8. Sya’ban (شَعْبَان)
Bulan ke delapan ini sering disebut sebagai bulan “terabaikan”, karena terletak di antara Rajab dan Ramadhan. Padahal, Sya’ban justru menjadi masa yang sangat baik untuk melatih diri sebelum memasuki ibadah puasa.
9. Ramadhan (رَمَضَان)
Inilah bulan Islam ke sembilan dan paling istimewa dalam kalender Hijriah. Umat Islam di seluruh dunia menjalankan puasa wajib, membaca Al-Qur’an, memperbanyak sedekah, dan menunaikan ibadah malam. Tak heran jika Ramadan disebut sayyidul syuhur atau penghulu segala bulan.
10. Syawal (شَوَّال)
Syawal dimulai dengan gema takbir dan kebahagiaan Idul Fitri. Namun, bulan ke sepuluh ini bukan hanya tentang kemenangan, tapi juga kelanjutan perjuangan. Di sinilah kita diuji, apakah kita bisa mempertahankan kualitas diri setelah Ramadhan? Puasa enam hari Syawal menjadi salah satu cara untuk memperpanjang semangat ibadah Ramadhan dalam kehidupan sehari-hari.
Baca Juga:
11. Dzulqa’dah (ذُو ٱلْقَعْدَة)
Bulan ke-11 ini termasuk bulan haram dan menjadi waktu jeda. Kata “qa’dah” berarti duduk atau diam yang mewakili periode tanpa peperangan dan dimanfaatkan untuk persiapan ibadah haji. Dzulqa’dah mengingatkan kita pentingnya mengambil waktu untuk berhenti, mengevaluasi langkah, dan bersiap menuju puncak ibadah tahunan di Dzulhijjah.
12. Dzulhijjah (ذُو ٱلْحِجَّة)
Penutup dari urutan bulan Hijriah yaitu bulan Dzulhijjah. Ibadah haji, wukuf di Arafah, dan qurban menjadikan bulan ini sangat padat makna. Bagi yang tidak berhaji, sepuluh hari pertama Dzulhijjah menjadi waktu penuh pahala, setara bahkan melebihi keutamaan jihad di jalan Allah. Inilah bulan pengorbanan, keikhlasan, dan pengingat bahwa hidup adalah tentang memberikan yang terbaik dalam beribadah.
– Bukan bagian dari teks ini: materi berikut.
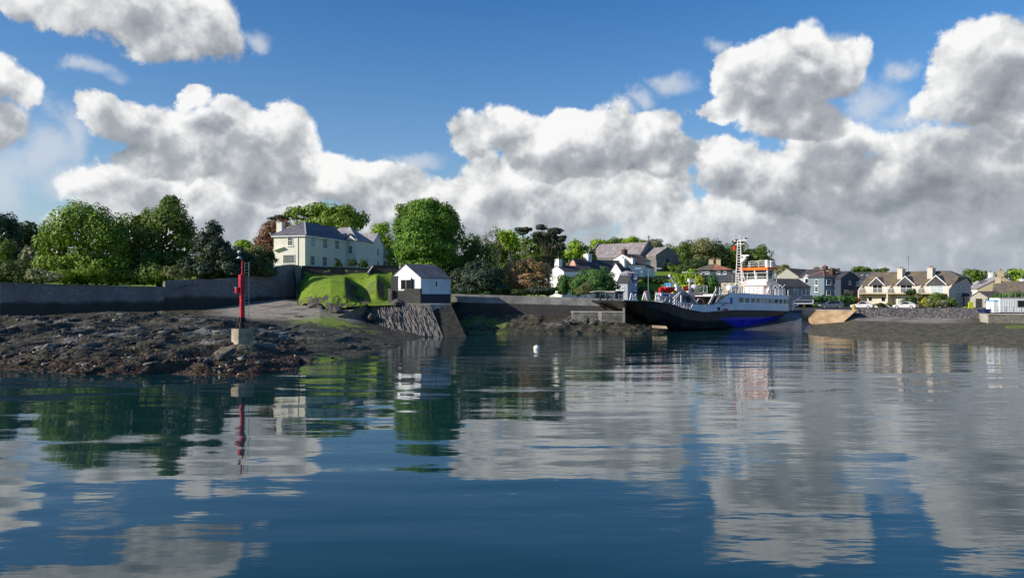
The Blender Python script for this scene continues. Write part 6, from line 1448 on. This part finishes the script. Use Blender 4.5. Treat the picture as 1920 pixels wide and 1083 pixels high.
w4 = PX(1480,158)-PX(1448,158)
for k,(c0,hg) in enumerate(((.62,1.5),(1.7,2.6),(2.75,3.1))):
    m = MB(); hw = .62; h0 = Zat(541,158)-4.2; x_ = c0
    y_ = .15*k
    for a,b in (((x_-hw,y_,h0),(x_,y_,h0+hw*1.25)),((x_,y_,h0+hw*1.25),(x_+hw,y_,h0)),((x_-hw,y_,h0),(x_+hw,y_,h0))): m.bar(a,b,.16)
    for a in (-hw,0,hw): m.bar((x_+a,y_,-.1),(x_+a,y_,h0),.13)
    m.bar((x_-hw,y_,1.0),(x_+hw,y_,1.0),.1); gbl = m.build('gable_frame', M['paint'], cv_)
    m = MB(); m.prism([(x_-hw,y_+.04,0),(x_+hw,y_+.04,0),(x_+hw,y_+.04,h0),(x_,y_+.04,h0+hw*1.2),(x_-hw,y_+.04,h0)], (0,.05,0)); m.build('pane', M['glass'], gbl)
m = MB(); m.box(-.1,w4,.6,4.5,-.1,h0-.1); m.build('back_room', M['beige'], cv_)
m = MB(); 
for c0 in (.62,1.7,2.75): m.prism([(c0-.68,.1,h0-.05),(c0,.1,h0+.8),(c0+.68,.1,h0-.05)], (0,4.4,0))
m.build('roof', M['glass'], cv_)
dw = thing('basement_wall', 'dark painted wall and garage openings beneath the beige pub', 'wall', (PX(1488,157), 157, 3.0))
m = MB(); m.box(-6.5,PX(1524,157)-PX(1488,157),0,2.4,0,Zat(553.5,157)-3.0); m.build('wall', M['navy'], dw)
m = MB(); m.box(0,PX(1521,157)-PX(1488,157),-1.0,-.004,Zat(569.5,157)-3,Zat(567.5,157)-3); m.build('canopy', M['paint'], dw)
m = MB(); 
for a in (.3,1.9): m.box(a,a+1.3,-.03,-.003,0,1.35)
m.build('door', M['dark'], dw)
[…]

Memahami bulan Islam membantu kita menjalin kedekatan yang lebih erat dengan nilai-nilai keimanan dan sejarah kaum Muslimin. Setiap pergantian bulan pengingat untuk meningkatkan ibadah. Mulailah membiasakan diri mencatat urutan bulan Hijriah, menyambut awal bulan dengan doa, dan mengisi waktu dengan amalan setiap bulannya sesuai tuntunan Rasulullah Saw.